Ausfuhrförderung: Haftungsübernahmen stiegen im 3. Quartal deutlich
Einstimmig passierten die Berichte der Finanzministerin über die im 2. und 3. Quartal 2012 übernommenen
Haftungen, Haftungsinanspruchnahmen und Rückflüsse aus Haftungsinanspruchnahmen den Hauptausschuss.
Den Berichten zufolge war der Haftungsrahmen von 50 Mrd. € Ende September 2012 mit 35,6 Mrd. € ausgenützt,
womit die Ausnützung bei rund 71,2% lag (Ende Juni 2012: 72,3%). Wie der Bericht ausführt, gab es im
3. Quartal 2012 trotz Rückgangs der Ausnützung des Haftungsrahmens eine deutliche Ausweitung der Neuzusagen
gegenüber dem 3. Quartal 2011 und zum Vorquartal, was man seitens des Finanzministeriums als ein positives
Indiz für die weitere Entwicklung wertet. Insgesamt werden nach Auskunft des Ressorts rund 1.400 Garantie-
und Wechselbürgschaftsnehmer betreut.
Die neuen Haftungen betrafen im dritten Quartal rund 1,66 Mrd. €. Davon entfielen auf Garantien 812 Mio. €, auf
Wechselbürgschaften rund 764 Mio. € und für die Österreichische Entwicklungsbank rund 82 Mio. €.
Insgesamt ergab sich mit Stand 30. September erneut ein Deckungsüberschuss von 40 Mio. €, womit der positive
Trend der letzten Jahre fortgesetzt wurde.
Im 2. Quartal 2012 wurden 16 Garantien übernommenen, im 3. Quartal 18 Garantien. Nähere Informationen
dazu sind auf der Homepage der Österreichischen Kontrollbank ( www.oekb.at ) zu finden.
Im Rahmen einer kurzen Diskussion forderte Abgeordneter Gerhard Huber (B), dass die unter dem Titel Ausfuhrförderung
zur Verfügung stehenden Mittel auch tatsächlich der österreichischen Exportwirtschaft zugutekommen.

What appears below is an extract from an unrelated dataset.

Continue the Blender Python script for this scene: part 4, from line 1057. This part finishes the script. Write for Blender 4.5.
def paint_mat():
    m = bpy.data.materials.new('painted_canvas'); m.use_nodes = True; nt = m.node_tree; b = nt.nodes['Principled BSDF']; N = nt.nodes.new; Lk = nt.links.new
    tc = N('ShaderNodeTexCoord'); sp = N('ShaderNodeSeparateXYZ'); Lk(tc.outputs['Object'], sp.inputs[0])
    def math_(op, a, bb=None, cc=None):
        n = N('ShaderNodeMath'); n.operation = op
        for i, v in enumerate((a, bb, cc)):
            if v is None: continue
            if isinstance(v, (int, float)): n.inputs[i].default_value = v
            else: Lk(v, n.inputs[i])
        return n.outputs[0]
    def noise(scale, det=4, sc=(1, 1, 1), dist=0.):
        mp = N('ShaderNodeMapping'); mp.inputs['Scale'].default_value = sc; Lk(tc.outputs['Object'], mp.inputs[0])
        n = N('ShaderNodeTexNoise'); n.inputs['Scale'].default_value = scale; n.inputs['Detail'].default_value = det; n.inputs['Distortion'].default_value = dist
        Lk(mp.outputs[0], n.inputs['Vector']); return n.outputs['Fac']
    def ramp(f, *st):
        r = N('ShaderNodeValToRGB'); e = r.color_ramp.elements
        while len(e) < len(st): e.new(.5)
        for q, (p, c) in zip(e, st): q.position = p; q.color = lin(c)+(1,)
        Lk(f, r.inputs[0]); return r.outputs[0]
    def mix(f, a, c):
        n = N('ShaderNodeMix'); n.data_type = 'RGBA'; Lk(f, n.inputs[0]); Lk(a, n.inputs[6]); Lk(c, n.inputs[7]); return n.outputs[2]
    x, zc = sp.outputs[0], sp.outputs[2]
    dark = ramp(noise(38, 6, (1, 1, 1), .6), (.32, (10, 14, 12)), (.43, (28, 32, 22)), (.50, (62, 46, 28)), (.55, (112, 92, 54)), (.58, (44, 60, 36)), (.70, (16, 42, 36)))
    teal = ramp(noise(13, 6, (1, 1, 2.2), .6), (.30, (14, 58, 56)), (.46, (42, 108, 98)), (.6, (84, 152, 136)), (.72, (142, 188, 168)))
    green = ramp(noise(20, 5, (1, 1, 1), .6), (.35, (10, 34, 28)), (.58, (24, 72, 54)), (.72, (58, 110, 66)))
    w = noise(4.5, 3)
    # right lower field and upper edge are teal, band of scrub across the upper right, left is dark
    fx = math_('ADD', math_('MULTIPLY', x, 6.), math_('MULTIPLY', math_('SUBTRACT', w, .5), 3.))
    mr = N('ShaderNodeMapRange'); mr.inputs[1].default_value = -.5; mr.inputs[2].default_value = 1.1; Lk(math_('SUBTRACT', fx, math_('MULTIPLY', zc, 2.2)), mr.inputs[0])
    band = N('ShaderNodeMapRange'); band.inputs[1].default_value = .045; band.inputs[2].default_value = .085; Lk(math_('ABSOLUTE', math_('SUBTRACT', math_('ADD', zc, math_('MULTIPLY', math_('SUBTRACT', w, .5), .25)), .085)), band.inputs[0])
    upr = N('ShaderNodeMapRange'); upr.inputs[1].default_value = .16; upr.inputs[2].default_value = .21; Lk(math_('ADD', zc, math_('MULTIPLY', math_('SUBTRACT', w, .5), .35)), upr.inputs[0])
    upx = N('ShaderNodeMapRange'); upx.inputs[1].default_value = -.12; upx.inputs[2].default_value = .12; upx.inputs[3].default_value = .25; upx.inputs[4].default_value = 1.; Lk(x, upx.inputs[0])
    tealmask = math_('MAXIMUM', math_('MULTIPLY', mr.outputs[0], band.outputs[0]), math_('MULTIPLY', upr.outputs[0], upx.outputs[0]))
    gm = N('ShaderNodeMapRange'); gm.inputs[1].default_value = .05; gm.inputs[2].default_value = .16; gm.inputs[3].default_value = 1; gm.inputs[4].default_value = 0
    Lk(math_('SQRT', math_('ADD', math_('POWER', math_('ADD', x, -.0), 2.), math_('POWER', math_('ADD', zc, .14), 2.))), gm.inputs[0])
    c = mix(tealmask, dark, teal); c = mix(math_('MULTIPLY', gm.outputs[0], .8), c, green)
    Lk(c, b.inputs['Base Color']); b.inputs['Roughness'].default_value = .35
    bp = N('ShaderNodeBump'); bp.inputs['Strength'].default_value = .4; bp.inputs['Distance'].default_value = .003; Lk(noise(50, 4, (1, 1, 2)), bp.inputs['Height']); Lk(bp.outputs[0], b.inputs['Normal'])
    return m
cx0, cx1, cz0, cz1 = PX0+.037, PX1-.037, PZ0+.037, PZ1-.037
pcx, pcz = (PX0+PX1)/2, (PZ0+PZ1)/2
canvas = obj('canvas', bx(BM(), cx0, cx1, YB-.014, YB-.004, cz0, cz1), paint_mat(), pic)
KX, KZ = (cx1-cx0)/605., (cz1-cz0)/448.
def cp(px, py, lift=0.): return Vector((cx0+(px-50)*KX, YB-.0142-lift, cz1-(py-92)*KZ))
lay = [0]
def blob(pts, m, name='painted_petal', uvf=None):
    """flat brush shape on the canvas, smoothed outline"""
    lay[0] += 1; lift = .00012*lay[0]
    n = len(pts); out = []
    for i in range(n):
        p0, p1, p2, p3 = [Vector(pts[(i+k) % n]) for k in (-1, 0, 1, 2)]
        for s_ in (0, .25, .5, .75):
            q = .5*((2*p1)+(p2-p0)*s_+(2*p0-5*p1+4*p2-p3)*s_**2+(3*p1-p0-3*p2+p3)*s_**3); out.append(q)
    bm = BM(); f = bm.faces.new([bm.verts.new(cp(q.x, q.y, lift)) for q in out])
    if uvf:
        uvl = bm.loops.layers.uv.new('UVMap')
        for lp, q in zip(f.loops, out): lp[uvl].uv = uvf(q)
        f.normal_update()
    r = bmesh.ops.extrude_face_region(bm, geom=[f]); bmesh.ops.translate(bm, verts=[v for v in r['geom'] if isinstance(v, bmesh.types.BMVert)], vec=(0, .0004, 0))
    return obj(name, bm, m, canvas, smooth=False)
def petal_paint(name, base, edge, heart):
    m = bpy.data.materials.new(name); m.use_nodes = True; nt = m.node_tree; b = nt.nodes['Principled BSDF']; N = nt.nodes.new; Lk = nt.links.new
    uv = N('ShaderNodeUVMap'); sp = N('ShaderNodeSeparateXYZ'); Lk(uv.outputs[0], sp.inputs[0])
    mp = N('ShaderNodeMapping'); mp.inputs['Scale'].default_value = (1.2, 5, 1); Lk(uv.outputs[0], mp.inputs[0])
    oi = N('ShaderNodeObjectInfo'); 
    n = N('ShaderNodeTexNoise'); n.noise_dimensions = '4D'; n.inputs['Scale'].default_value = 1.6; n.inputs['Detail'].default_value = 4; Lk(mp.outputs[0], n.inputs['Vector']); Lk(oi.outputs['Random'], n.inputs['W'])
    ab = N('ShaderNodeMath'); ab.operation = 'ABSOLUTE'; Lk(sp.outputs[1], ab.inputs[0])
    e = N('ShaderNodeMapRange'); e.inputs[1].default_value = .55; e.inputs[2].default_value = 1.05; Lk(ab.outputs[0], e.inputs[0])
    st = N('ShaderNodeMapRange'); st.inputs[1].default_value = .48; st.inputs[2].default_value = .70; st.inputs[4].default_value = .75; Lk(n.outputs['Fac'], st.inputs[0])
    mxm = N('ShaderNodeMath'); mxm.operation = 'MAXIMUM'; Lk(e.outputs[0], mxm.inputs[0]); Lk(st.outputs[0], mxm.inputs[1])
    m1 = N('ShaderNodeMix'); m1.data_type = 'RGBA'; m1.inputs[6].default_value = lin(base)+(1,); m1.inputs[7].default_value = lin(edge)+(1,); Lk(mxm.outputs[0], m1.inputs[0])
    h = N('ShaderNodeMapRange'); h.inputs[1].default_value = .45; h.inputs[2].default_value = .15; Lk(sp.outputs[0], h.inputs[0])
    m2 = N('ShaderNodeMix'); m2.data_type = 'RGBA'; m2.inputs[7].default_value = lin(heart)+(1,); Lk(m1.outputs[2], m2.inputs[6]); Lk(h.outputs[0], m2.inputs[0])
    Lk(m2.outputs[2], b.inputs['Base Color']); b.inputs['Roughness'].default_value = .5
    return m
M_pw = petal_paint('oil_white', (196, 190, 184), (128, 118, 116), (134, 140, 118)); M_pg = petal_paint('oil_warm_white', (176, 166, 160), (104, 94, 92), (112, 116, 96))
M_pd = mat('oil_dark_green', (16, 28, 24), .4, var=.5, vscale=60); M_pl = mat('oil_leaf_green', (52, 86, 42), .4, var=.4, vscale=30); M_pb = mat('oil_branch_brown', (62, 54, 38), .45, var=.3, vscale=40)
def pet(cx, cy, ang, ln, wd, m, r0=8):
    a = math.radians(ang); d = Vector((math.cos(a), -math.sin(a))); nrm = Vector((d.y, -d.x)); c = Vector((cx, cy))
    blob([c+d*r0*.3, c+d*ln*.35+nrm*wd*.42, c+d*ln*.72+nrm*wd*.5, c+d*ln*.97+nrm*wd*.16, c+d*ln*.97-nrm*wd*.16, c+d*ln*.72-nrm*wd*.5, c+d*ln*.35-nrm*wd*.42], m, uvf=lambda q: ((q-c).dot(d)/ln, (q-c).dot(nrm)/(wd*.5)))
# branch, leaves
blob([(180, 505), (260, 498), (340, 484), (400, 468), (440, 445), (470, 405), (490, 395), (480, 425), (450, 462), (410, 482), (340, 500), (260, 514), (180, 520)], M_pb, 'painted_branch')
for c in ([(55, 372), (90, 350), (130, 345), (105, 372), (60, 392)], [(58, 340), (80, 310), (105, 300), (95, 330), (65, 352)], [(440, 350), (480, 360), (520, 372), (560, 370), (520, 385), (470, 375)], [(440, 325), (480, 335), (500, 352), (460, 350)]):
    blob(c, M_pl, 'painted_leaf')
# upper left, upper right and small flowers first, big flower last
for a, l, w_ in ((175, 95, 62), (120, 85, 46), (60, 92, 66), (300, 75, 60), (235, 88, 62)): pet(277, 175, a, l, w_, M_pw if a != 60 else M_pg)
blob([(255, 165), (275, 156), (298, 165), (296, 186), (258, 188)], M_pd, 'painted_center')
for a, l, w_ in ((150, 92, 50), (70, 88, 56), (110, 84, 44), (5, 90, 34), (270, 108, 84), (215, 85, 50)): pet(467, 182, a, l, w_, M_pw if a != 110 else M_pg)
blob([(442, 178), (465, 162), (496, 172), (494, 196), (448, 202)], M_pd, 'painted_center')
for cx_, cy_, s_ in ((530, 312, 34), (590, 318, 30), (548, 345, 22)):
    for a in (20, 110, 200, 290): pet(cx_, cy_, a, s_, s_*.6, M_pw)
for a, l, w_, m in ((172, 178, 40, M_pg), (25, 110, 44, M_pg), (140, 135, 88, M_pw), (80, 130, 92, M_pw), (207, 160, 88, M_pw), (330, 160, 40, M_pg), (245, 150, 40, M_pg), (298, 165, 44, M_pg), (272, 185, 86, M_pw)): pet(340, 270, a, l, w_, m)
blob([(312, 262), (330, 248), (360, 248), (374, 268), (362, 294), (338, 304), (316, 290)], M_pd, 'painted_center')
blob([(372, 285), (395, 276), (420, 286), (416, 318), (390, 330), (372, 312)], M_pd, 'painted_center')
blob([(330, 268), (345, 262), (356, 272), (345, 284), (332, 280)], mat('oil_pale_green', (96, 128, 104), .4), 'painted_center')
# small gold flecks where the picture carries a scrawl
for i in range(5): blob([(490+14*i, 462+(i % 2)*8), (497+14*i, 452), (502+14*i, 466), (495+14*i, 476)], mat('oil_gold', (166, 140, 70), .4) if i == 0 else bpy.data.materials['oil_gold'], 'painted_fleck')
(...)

Abgeordneter Albert Steinhauser (G) hinterfragte zwei Wasserkraftwerksprojekte in der Türkei und kritisierte,
dass ökologisch zweifelhafte Projekte immer öfter als kurzfristig zahlbar bewertet würden, um, wie
er vermutete, eine Vorabveröffentlichung zu umgehen.
Abgeordneter Roman Haider (F) äußerte sich kritisch zum Ausmaß der Haftungsübernahmen und
fragte, ob man die Haftung nicht privat organisieren könnte. Er wies außerdem darauf hin, dass ein Großteil
der uneinbringlichen Haftungen 2012 in Afrika angefallen sei, und bezweifelte ob bei den Haftungsübernahmen
die notwendige Sorgfalt angewendet wurde.
Staatssekretär Andreas Schieder machte geltend, dass bei beiden von den Grünen angesprochenen Wasserkraftwerden
keine ökologischen Bedenken bestehen. Was das Ausmaß der Haftungsübernahmen betrifft, gebe es wenig
Unterschiede zwischen Österreich und Deutschland, meinte er. Man dürfe Haftungen und Finanzierungen,
die beide von der Österreichischen Kontrollbank abgewickelt werden, nicht zusammenzählen.